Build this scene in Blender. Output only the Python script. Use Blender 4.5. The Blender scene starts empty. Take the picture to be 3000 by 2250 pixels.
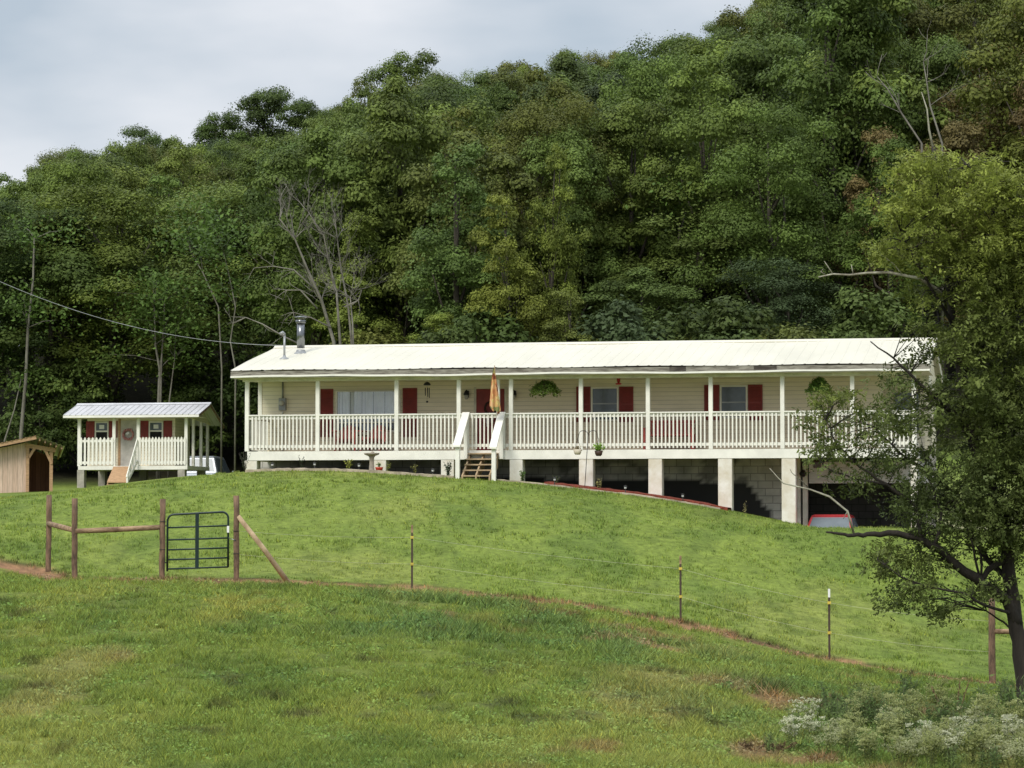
import bpy, math, random
import numpy as np
from mathutils import Vector, Matrix

random.seed(7)
rng = np.random.default_rng(11)
PI = math.pi
R = math.radians
scene = bpy.context.scene
COL = scene.collection

# ------------------------------------------------------------------ camera model
F, CX, CY, HZ = 8294.0, 1500.0, 1125.0, 1540.0      # in pixels of the 3000 px wide photo
PITCH = math.atan((HZ - CY) / F)


def ZS(sy, Y):
    return Y * math.tan(PITCH + math.atan((CY - sy) / F))


def PT(sx, sy, Y):
    z = ZS(sy, Y)
    d = Y * math.cos(PITCH) + z * math.sin(PITCH)
    return ((sx - CX) / F * d, Y, z)


def smooth(a, b, t):
    t = np.clip((t - a) / (b - a), 0, 1)
    return t * t * (3 - 2 * t)


def vnoise(x, y, seed=0):
    x = np.asarray(x, float); y = np.asarray(y, float)
    xi = np.floor(x); yi = np.floor(y)
    fx = x - xi; fy = y - yi
    fx = fx * fx * (3 - 2 * fx); fy = fy * fy * (3 - 2 * fy)

    def h(a, b):
        v = np.sin(a * 127.1 + b * 311.7 + seed * 74.7) * 43758.5453
        return v - np.floor(v)
    return (h(xi, yi) * (1 - fx) + h(xi + 1, yi) * fx) * (1 - fy) + (h(xi, yi + 1) * (1 - fx) + h(xi + 1, yi + 1) * fx) * fy


def fbm(x, y, seed=0, o=4):
    s = 0; a = .5; t = 0
    for i in range(o):
        s = s + a * vnoise(np.asarray(x) * 2 ** i, np.asarray(y) * 2 ** i, seed + i * 3); t += a; a *= .5
    return s / t


# ------------------------------------------------------------------ materials
def new_mat(name):
    m = bpy.data.materials.new(name); m.use_nodes = True
    nt = m.node_tree; nt.nodes.clear()
    out = nt.nodes.new('ShaderNodeOutputMaterial')
    return m, nt, out


def N(nt, t, **kw):
    n = nt.nodes.new(t)
    for k, v in kw.items():
        if k.startswith('i_'):
            n.inputs[k[2:].replace('_', ' ')].default_value = v
        else:
            setattr(n, k, v)
    return n


def mix_rgb(nt, fac, a, b, mode='MIX'):
    n = nt.nodes.new('ShaderNodeMix'); n.data_type = 'RGBA'; n.blend_type = mode
    for sock, v in ((n.inputs[0], fac), (n.inputs[6], a), (n.inputs[7], b)):
        if hasattr(v, 'is_output'):
            nt.links.new(v, sock)
        else:
            sock.default_value = v if not isinstance(v, tuple) else (*v[:3], 1)
    return n.outputs[2]


def ramp(nt, src, p0, p1, c0=(0, 0, 0, 1), c1=(1, 1, 1, 1)):
    r = nt.nodes.new('ShaderNodeValToRGB')
    r.color_ramp.elements[0].position = p0; r.color_ramp.elements[1].position = p1
    r.color_ramp.elements[0].color = c0; r.color_ramp.elements[1].color = c1
    nt.links.new(src, r.inputs[0])
    return r.outputs[0]


def mat(name, c, rough=.6, metal=0, var=.12, scale=3.0, dark=None, bump=0, bscale=40, stretch=(1, 1, 1), spec=.4):
    """painted / stained surface: base colour broken up by two noises."""
    m, nt, out = new_mat(name)
    b = N(nt, 'ShaderNodeBsdfPrincipled')
    b.inputs['Roughness'].default_value = rough; b.inputs['Metallic'].default_value = metal
    b.inputs['Specular IOR Level'].default_value = spec
    tc = N(nt, 'ShaderNodeTexCoord'); mp = N(nt, 'ShaderNodeMapping')
    mp.inputs['Scale'].default_value = stretch
    nt.links.new(tc.outputs['Object'], mp.inputs['Vector'])
    n1 = N(nt, 'ShaderNodeTexNoise', i_Scale=scale, i_Detail=6.0, i_Roughness=.65)
    nt.links.new(mp.outputs[0], n1.inputs['Vector'])
    d = dark or tuple(v * (1 - 2.5 * var) for v in c)
    col = mix_rgb(nt, ramp(nt, n1.outputs[0], .35, .62), d, c)
    nt.links.new(col, b.inputs['Base Color'])
    if bump:
        n2 = N(nt, 'ShaderNodeTexNoise', i_Scale=bscale, i_Detail=4.0)
        nt.links.new(mp.outputs[0], n2.inputs['Vector'])
        bp = N(nt, 'ShaderNodeBump', i_Strength=bump, i_Distance=.02)
        nt.links.new(n2.outputs[0], bp.inputs['Height']); nt.links.new(bp.outputs[0], b.inputs['Normal'])
    nt.links.new(b.outputs[0], out.inputs[0])
    return m


def siding_mat(name, c, pitch=.115):
    m, nt, out = new_mat(name)
    b = N(nt, 'ShaderNodeBsdfPrincipled', i_Roughness=.55)
    tc = N(nt, 'ShaderNodeTexCoord'); sx = N(nt, 'ShaderNodeSeparateXYZ')
    nt.links.new(tc.outputs['Object'], sx.inputs[0])
    md = N(nt, 'ShaderNodeMath', operation='DIVIDE'); nt.links.new(sx.outputs[2], md.inputs[0]); md.inputs[1].default_value = pitch
    fr = N(nt, 'ShaderNodeMath', operation='FRACT'); nt.links.new(md.outputs[0], fr.inputs[0])
    line = ramp(nt, fr.outputs[0], .0, .16, (.58, .58, .58, 1), (1, 1, 1, 1))
    mp = N(nt, 'ShaderNodeMapping'); mp.inputs['Scale'].default_value = (.6, .6, 3)
    nt.links.new(tc.outputs['Object'], mp.inputs[0])
    n1 = N(nt, 'ShaderNodeTexNoise', i_Scale=1.5, i_Detail=6.0, i_Roughness=.7); nt.links.new(mp.outputs[0], n1.inputs[0])
    base = mix_rgb(nt, ramp(nt, n1.outputs[0], .3, .7), tuple(v * .82 for v in c), c)
    col = mix_rgb(nt, 1.0, base, line, 'MULTIPLY')
    bp = N(nt, 'ShaderNodeBump', i_Strength=.6, i_Distance=.015)
    nt.links.new(fr.outputs[0], bp.inputs['Height']); nt.links.new(bp.outputs[0], b.inputs['Normal'])
    nt.links.new(col, b.inputs['Base Color']); nt.links.new(b.outputs[0], out.inputs[0])
    return m


def board_mat(name, c, c2, pitch=.17, axis=0):
    """vertical boards, each with its own tone, grain running up."""
    m, nt, out = new_mat(name)
    b = N(nt, 'ShaderNodeBsdfPrincipled', i_Roughness=.75)
    tc = N(nt, 'ShaderNodeTexCoord'); sx = N(nt, 'ShaderNodeSeparateXYZ'); nt.links.new(tc.outputs['Object'], sx.inputs[0])
    md = N(nt, 'ShaderNodeMath', operation='DIVIDE'); nt.links.new(sx.outputs[axis], md.inputs[0]); md.inputs[1].default_value = pitch
    fl = N(nt, 'ShaderNodeMath', operation='FLOOR'); nt.links.new(md.outputs[0], fl.inputs[0])
    fr = N(nt, 'ShaderNodeMath', operation='FRACT'); nt.links.new(md.outputs[0], fr.inputs[0])
    wn = N(nt, 'ShaderNodeTexWhiteNoise'); wn.noise_dimensions = '1D'; nt.links.new(fl.outputs[0], wn.inputs['W'])
    mp = N(nt, 'ShaderNodeMapping'); mp.inputs['Scale'].default_value = (14, 14, 1.2); nt.links.new(tc.outputs['Object'], mp.inputs[0])
    n1 = N(nt, 'ShaderNodeTexNoise', i_Scale=2.0, i_Detail=5.0); nt.links.new(mp.outputs[0], n1.inputs[0])
    base = mix_rgb(nt, wn.outputs[0], c, c2)
    base = mix_rgb(nt, ramp(nt, n1.outputs[0], .35, .65, (.72, .72, .72, 1), (1, 1, 1, 1)), (0, 0, 0), base, 'MIX')
    gap = ramp(nt, fr.outputs[0], .02, .07, (.3, .3, .3, 1), (1, 1, 1, 1))
    col = mix_rgb(nt, 1.0, base, gap, 'MULTIPLY')
    nt.links.new(col, b.inputs['Base Color']); nt.links.new(b.outputs[0], out.inputs[0])
    return m


def leaf_mat(name, use_obj=True, color=None, trans=.3, warm=(.55, .5, .12)):
    """leaves: object colour (or the colour attribute) times the per-leaf tone; part of the light passes through."""
    m, nt, out = new_mat(name)
    if use_obj:
        oi = N(nt, 'ShaderNodeObjectInfo'); c = oi.outputs['Color']
    elif color is None:
        at0 = N(nt, 'ShaderNodeAttribute', attribute_name='tint'); c = at0.outputs['Color']
    else:
        rgb = N(nt, 'ShaderNodeRGB'); rgb.outputs[0].default_value = (*color, 1); c = rgb.outputs[0]
    at = N(nt, 'ShaderNodeAttribute', attribute_name='tone')
    mul = N(nt, 'ShaderNodeVectorMath', operation='SCALE')
    nt.links.new(c, mul.inputs[0]); nt.links.new(at.outputs['Fac'], mul.inputs['Scale'])
    d = N(nt, 'ShaderNodeBsdfPrincipled', i_Roughness=.5)
    d.inputs['Specular IOR Level'].default_value = .12
    nt.links.new(mul.outputs[0], d.inputs['Base Color'])
    t = N(nt, 'ShaderNodeBsdfTranslucent'); nt.links.new(mul.outputs[0], t.inputs[0])
    mx = N(nt, 'ShaderNodeMixShader'); mx.inputs[0].default_value = trans
    nt.links.new(d.outputs[0], mx.inputs[1]); nt.links.new(t.outputs[0], mx.inputs[2])
    nt.links.new(mx.outputs[0], out.inputs[0])
    return m


def glass_mat(name, tint=(.8, .85, .9), fac=.18):
    m, nt, out = new_mat(name)
    t = N(nt, 'ShaderNodeBsdfTransparent'); t.inputs[0].default_value = (*tint, 1)
    g = N(nt, 'ShaderNodeBsdfGlossy', i_Roughness=.03)
    mx = N(nt, 'ShaderNodeMixShader'); mx.inputs[0].default_value = fac
    nt.links.new(t.outputs[0], mx.inputs[1]); nt.links.new(g.outputs[0], mx.inputs[2]); nt.links.new(mx.outputs[0], out.inputs[0])
    return m


M = {}
M['white'] = mat('white_paint', (.84, .82, .74), .5, var=.06, scale=2.2)
M['white_dirty'] = mat('white_block_paint', (.76, .73, .66), .7, var=.12, scale=1.6, dark=(.58, .52, .40), bump=.3, bscale=14)
M['siding'] = siding_mat('beige_siding', (.89, .81, .635))
M['ceil'] = mat('porch_ceiling', (.74, .70, .58), .7)
M['roof'] = mat('cream_metal_roof', (.65, .62, .505), .5, var=.05, scale=.8, stretch=(1, .25, 1))
M['roof_grey'] = mat('pale_metal_roof', (.62, .62, .64), .4, var=.08, scale=1.2)
M['red'] = mat('dark_red_paint', (.25, .03, .024), .5, var=.12, scale=4)
M['red_chair'] = mat('chair_red_paint', (.46, .085, .07), .5, var=.12, scale=5)
M['grey_metal'] = mat('grey_metal', (.34, .35, .35), .45, .4)
M['steel'] = mat('stainless_pipe', (.24, .25, .26), .25, .9, var=.14)
M['dark'] = mat('black_metal', (.02, .02, .022), .45)
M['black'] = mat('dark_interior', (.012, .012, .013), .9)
M['wood_new'] = mat('fresh_lumber', (.50, .31, .17), .75, var=.14, scale=5, stretch=(1, 6, 6))
M['wood_step'] = mat('step_lumber', (.45, .33, .20), .75, var=.14, scale=6)
M['wood_post'] = mat('weathered_post', (.225, .14, .088), .85, var=.16, scale=6, dark=(.07, .045, .03), bump=.8, bscale=25, stretch=(2, 2, .5))
M['wood_rail'] = mat('weathered_pole', (.38, .26, .155), .85, var=.16, scale=4, dark=(.14, .085, .05), bump=.6, bscale=25, stretch=(1, 3, 3))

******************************

__Task brief__
Set down again, exactly, the lines of the material above from its first line to the one with "from mathutils import Vector, Matrix", inclusive. Leave the pictures out.

__Final answer__
Build this scene in Blender. Output only the Python script. Use Blender 4.5. The Blender scene starts empty. Take the picture to be 3000 by 2250 pixels.
import bpy, math, random
import numpy as np
from mathutils import Vector, Matrix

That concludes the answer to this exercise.